The voyage was long; three months at sea, even though the clipper was, according to records, one of the best, one of the speediest. One hundred and fifty years later and many of their descendants make the same trip, if they’re in a hurry, in little more than twenty-four hours!
It was an uneventful voyage, other than for an outbreak of scarlet fever which knocked off four of the passengers. Seven others perished from a variety of conditions. The monotony of the long voyage would have been slightly relieved by what was likely obligatory attendance at the subsequent burials at sea.
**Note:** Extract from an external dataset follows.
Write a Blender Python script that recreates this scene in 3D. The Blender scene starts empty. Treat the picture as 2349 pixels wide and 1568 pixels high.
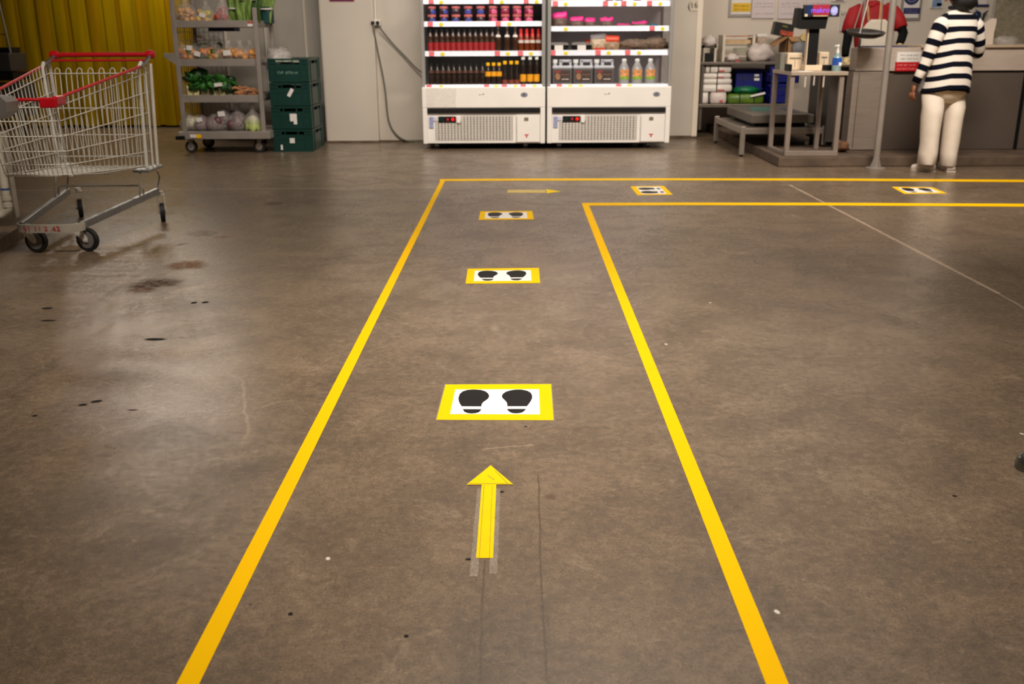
import bpy, bmesh, math, random
from mathutils import Vector, Matrix, noise
R = random.Random(7)
SC = bpy.context.scene
COL = SC.collection
PI = math.pi

# ------------------------------------------------------------------ camera, light, exposure
FPX, CXP, CYP, CAMH = 2230.0, 1174.5, 784.0, 1.15
PITCH, ROLL = math.radians(17.62), math.radians(0.25)
cam = bpy.data.cameras.new('camera')
cam.sensor_width = 36.0
cam.lens = FPX / 2349 * 36
cam.clip_start = 0.05
cam.clip_end = 80
cam.dof.use_dof = True
cam.dof.focus_distance = 3.1
cam.dof.aperture_fstop = 4.6
camo = bpy.data.objects.new('camera', cam)
COL.objects.link(camo)
camo.matrix_world = (Matrix.Translation((0, 0, CAMH)) @ Matrix.Rotation(PI/2 - PITCH, 4, 'X')
                     @ Matrix.Rotation(-ROLL, 4, 'Z'))
SC.camera = camo

SC.view_settings.view_transform = 'Standard'
SC.view_settings.look = 'None'
SC.view_settings.gamma = 1.0
SC.view_settings.use_curve_mapping = False
SC.view_settings.exposure = 0.0

wd = bpy.data.worlds.new('world')
SC.world = wd
wd.use_nodes = True
wd.node_tree.nodes['Background'].inputs[0].default_value = (1.0, 0.88, 0.74, 1)
wd.node_tree.nodes['Background'].inputs[1].default_value = 0.03

WARM = (1.0, 0.90, 0.79)
def area(name, loc, sx, sy, power, color=WARM, rot=(0, 0, 0), spread=None):
    l = bpy.data.lights.new(name, 'AREA')
    l.shape = 'RECTANGLE'
    l.size, l.size_y, l.energy, l.color = sx, sy, power, color
    if spread: l.spread = spread
    o = bpy.data.objects.new(name, l)
    o.location, o.rotation_euler = loc, rot
    COL.objects.link(o)
    return o
area('ceiling_lamp_aisle', (0.15, 3.2, 3.1), 0.35, 3.4, 54, spread=math.radians(92))
area('ceiling_lamp_middle', (1.0, 5.8, 3.9), 3.6, 0.4, 40)
area('ceiling_lamp_right', (2.7, 5.6, 3.6), 1.8, 0.4, 100, rot=(math.radians(46), 0, 0), spread=math.radians(120))
area('ceiling_lamp_alcove', (3.4, 10.6, 3.5), 2.4, 0.3, 21)
area('ceiling_lamp_wall', (-0.6, 6.6, 3.8), 2.6, 0.3, 50, rot=(math.radians(53), 0, 0), spread=math.radians(95))
area('ceiling_lamp_left', (-1.9, 3.0, 3.8), 1.0, 0.4, 34, rot=(math.radians(40), 0, math.radians(14)), spread=math.radians(110))
area('fill_lamp_far_right', (4.4, 4.6, 3.9), 1.6, 0.4, 30)  # added fill that lifts the dark floor at far right
area('curtain_lamp', (-4.2, 12.0, 3.12), 0.9, 0.16, 44)
area('flood_lamp_back', (-5.28, 12.35, 3.05), 0.16, 0.12, 1.6, rot=(math.radians(-68), 0, math.radians(18)), spread=math.radians(70))
area('flood_lamp_side', (-4.62, 12.35, 3.0), 0.2, 0.12, 1.0, rot=(math.radians(-68), 0, math.radians(15)), spread=math.radians(70))

# ------------------------------------------------------------------ photo point -> place in the room
def ray(px, py):
    u, v = px - CXP, py - CYP
    c, s = math.cos(ROLL), math.sin(ROLL)
    u, v = u*c - v*s, u*s + v*c
    cp, sp = math.cos(PITCH), math.sin(PITCH)
    return (u/FPX, cp - v/FPX*sp, -sp - v/FPX*cp)
def at(px, py, Y):
    r = ray(px, py); t = Y/r[1]
    return Vector((r[0]*t, Y, CAMH + r[2]*t))
def gz(px, py, z=0.0):
    r = ray(px, py); t = (z - CAMH)/r[2]
    return Vector((r[0]*t, r[1]*t, z))

# ------------------------------------------------------------------ materials
def lin(c):
    out = []
    for x in c[:3]:
        x = x/255.0
        out.append(x/12.92 if x <= .04045 else ((x + .055)/1.055)**2.4)
    return out
MATS = {}
def mat(name, col, rough=.5, metal=0.0, var=.10, scale=9.0, bump=0.0, spec=.5, emit=0.0, transm=0.0, stretch=None, bscale=None, coat=0.0):
    if name in MATS: return MATS[name]
    m = bpy.data.materials.new(name); m.use_nodes = True
    nt = m.node_tree; N = nt.nodes; L = nt.links
    p = N['Principled BSDF']
    c = lin(col)
    tc = N.new('ShaderNodeTexCoord')
    src = tc.outputs['Object']
    if stretch:
        mp = N.new('ShaderNodeMapping'); mp.inputs['Scale'].default_value = stretch
        L.new(src, mp.inputs[0]); src = mp.outputs[0]
    nz = N.new('ShaderNodeTexNoise'); nz.inputs['Scale'].default_value = scale; nz.inputs['Detail'].default_value = 4
    L.new(src, nz.inputs['Vector'])
    rp = N.new('ShaderNodeValToRGB')
    rp.color_ramp.elements[0].position = .3; rp.color_ramp.elements[1].position = .7
    rp.color_ramp.elements[0].color = [x*(1 - var) for x in c] + [1]
    rp.color_ramp.elements[1].color = [min(1, x*(1 + var)) for x in c] + [1]
    L.new(nz.outputs[0], rp.inputs[0]); L.new(rp.outputs[0], p.inputs['Base Color'])
    p.inputs['Roughness'].default_value = rough
    p.inputs['Metallic'].default_value = metal
    p.inputs['Specular IOR Level'].default_value = spec
    if coat: p.inputs['Coat Weight'].default_value = coat
    if emit:
        L.new(rp.outputs[0], p.inputs['Emission Color']); p.inputs['Emission Strength'].default_value = emit
    if transm: p.inputs['Transmission Weight'].default_value = transm
    if bump:
        b = N.new('ShaderNodeBump'); b.inputs['Strength'].default_value = bump; b.inputs['Distance'].default_value = .004
        n2 = N.new('ShaderNodeTexNoise'); n2.inputs['Scale'].default_value = bscale or scale*6; n2.inputs['Detail'].default_value = 3
        L.new(src, n2.inputs['Vector']); L.new(n2.outputs[0], b.inputs['Height']); L.new(b.outputs[0], p.inputs['Normal'])
    MATS[name] = m
    return m
def film(name, col, opac=.35, rough=.18):
    if name in MATS: return MATS[name]
    m = mat(name, col, rough, 0, .12, 20, .5)
    nt = m.node_tree; N = nt.nodes; L = nt.links
    p = N['Principled BSDF']; out = N['Material Output']
    t = N.new('ShaderNodeBsdfTransparent'); mx = N.new('ShaderNodeMixShader')
    nz = N.new('ShaderNodeTexNoise'); nz.inputs['Scale'].default_value = 25
    mr = N.new('ShaderNodeMapRange'); mr.inputs['From Min'].default_value = .35; mr.inputs['From Max'].default_value = .65
    mr.inputs['To Min'].default_value = max(0, opac - .2); mr.inputs['To Max'].default_value = min(1, opac + .2)
    L.new(nz.outputs[0], mr.inputs[0]); L.new(mr.outputs[0], mx.inputs[0])
    L.new(t.outputs[0], mx.inputs[1]); L.new(p.outputs[0], mx.inputs[2]); L.new(mx.outputs[0], out.inputs[0])
    return m

# ------------------------------------------------------------------ mesh helpers
class B:
    def __init__(s): s.bm = bmesh.new(); s.uv = None
    def box(s, c, d, rz=0.0, bev=0.0, rot=None):
        M = Matrix.Translation(Vector(c)) @ (rot.to_4x4() if rot else Matrix.Rotation(rz, 4, 'Z')) @ Matrix.Diagonal((d[0], d[1], d[2], 1))
        r = bmesh.ops.create_cube(s.bm, size=1.0, matrix=M)
        if bev:
            es = list({e for v in r['verts'] for e in v.link_edges})
            bmesh.ops.bevel(s.bm, geom=es, offset=bev, segments=2, affect='EDGES', profile=.6)
        return s
    def bb(s, x0, x1, y0, y1, z0, z1, bev=0.0):
        return s.box(((x0+x1)/2, (y0+y1)/2, (z0+z1)/2), (abs(x1-x0), abs(y1-y0), abs(z1-z0)), 0, bev)
    def loft(s, rings, cap=True, closed=True, uv=False):
        vr = [[s.bm.verts.new(p) for p in r] for r in rings]
        n = len(vr[0])
        for i in range(len(vr)-1):
            for j in range(n if closed else n-1):
                k = (j+1) % n
                f = s.bm.faces.new((vr[i][j], vr[i][k], vr[i+1][k], vr[i+1][j]))
                if uv is not False:
                    if s.uv is None: s.uv = s.bm.loops.layers.uv.new('UVMap')
                    for lp, (a, b) in zip(f.loops, ((j, uv[i]), (j+1, uv[i]), (j+1, uv[i+1]), (j, uv[i+1]))):
                        lp[s.uv].uv = (a/n, b)
        if cap and closed:
            s.bm.faces.new(list(reversed(vr[0]))); s.bm.faces.new(vr[-1])
        return s
    def sweep(s, pts, rad, n=8, cap=True, uv=False):
        pts = [Vector(p) for p in pts]
        if not isinstance(rad, (list, tuple)): rad = [rad]*len(pts)
        up = None; rings = []
        for i, p in enumerate(pts):
            t = (pts[min(i+1, len(pts)-1)] - pts[max(i-1, 0)]).normalized()
            if up is None:
                up = Vector((0, 0, 1)) if abs(t.z) < .9 else Vector((0, 1, 0))
            a = t.cross(up).normalized(); b = a.cross(t).normalized(); up = b
            rr = rad[i]
            ra, rb = rr if isinstance(rr, (list, tuple)) else (rr, rr)
            rings.append([p + a*ra*math.cos(2*PI*j/n) + b*rb*math.sin(2*PI*j/n) for j in range(n)])
        return s.loft(rings, cap, True, uv)
    def cyl(s, p0, p1, r0, r1=None, n=12):
        return s.sweep([p0, p1], [r0, r0 if r1 is None else r1], n)
    def lathe(s, prof, n=16, c=(0, 0, 0), axis='Z'):
        rings = []
        for r, z in prof:
            ring = []
            for j in range(n):
                a = 2*PI*j/n; x, y = r*math.cos(a), r*math.sin(a)
                if axis == 'Z': q = (x, y, z)
                elif axis == 'X': q = (z, x, y)
                else: q = (y, z, x)
                ring.append(Vector(c) + Vector(q))
            rings.append(ring)
        return s.loft(rings)
    def prism(s, pts, vec):
        pts = [Vector(p) for p in pts]; vec = Vector(vec)
        s.loft([pts, [p + vec for p in pts]])
        return s
    def blob(s, c, r, seg=12, rng=8, amp=0.0, sc=3.0, seed=0.0):
        c = Vector(c); rings = []
        for i in range(rng+1):
            th = PI*(i/rng); th = min(max(th, .04), PI-.04)
            ring = []
            for j in range(seg):
                a = 2*PI*j/seg
                d = Vector((math.sin(th)*math.cos(a), math.sin(th)*math.sin(a), -math.cos(th)))
                k = 1 + amp*noise.noise(d*sc + Vector((seed, seed*1.7, seed*.3)))
                ring.append(c + Vector((d.x*r[0]*k, d.y*r[1]*k, d.z*r[2]*k)))
            rings.append(ring)
        return s.loft(rings)
    def quad(s, a, b, c, d):
        s.bm.faces.new([s.bm.verts.new(p) for p in (a, b, c, d)]); return s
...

The Taylors settled in Dunedin’s North East Valley. James seems to have been a man of some small substance, because he and his older sons managed to rake up enough capital to establish a small carrying business; probably a bullock-drawn dray. Luck was on their side. The Central Otago gold rush began a few months later. Canny Scots, they decided against chasing the elusive metal, but were certainly not averse to carrying others who needed transport to the goldfields along with their equipment and provisions. James and his boys made enough money to buy a modest acreage in Winton, Southland, among the first handful of settlers in that community. In 1864, most of the family moved there. They farmed, and continued carrying and contracting.
By the time they died—James in 1898, and his wife in 1901—they had become patriarch and matriarch of a very large brood indeed. It was to get much larger.
By 1986 when a family gathering was held in Invercargill and Winton, James and Elizabeth had 5,000 living descendants. Not all of them could make it to the big weekend, but some 1,500 did. It was just as well that Invercargill’s Centennial Hall was big enough to take the number. When the 1,500 moved over to Winton, it was the racecourse that had to do the honours. Organization was simple: seven groups, each lot descended from one of the children of James and Elizabeth.
Some had done better than others in the reproduction stakes. The only one really letting the side down was the Jane Taylor branch, of which there were only twelve living descendants.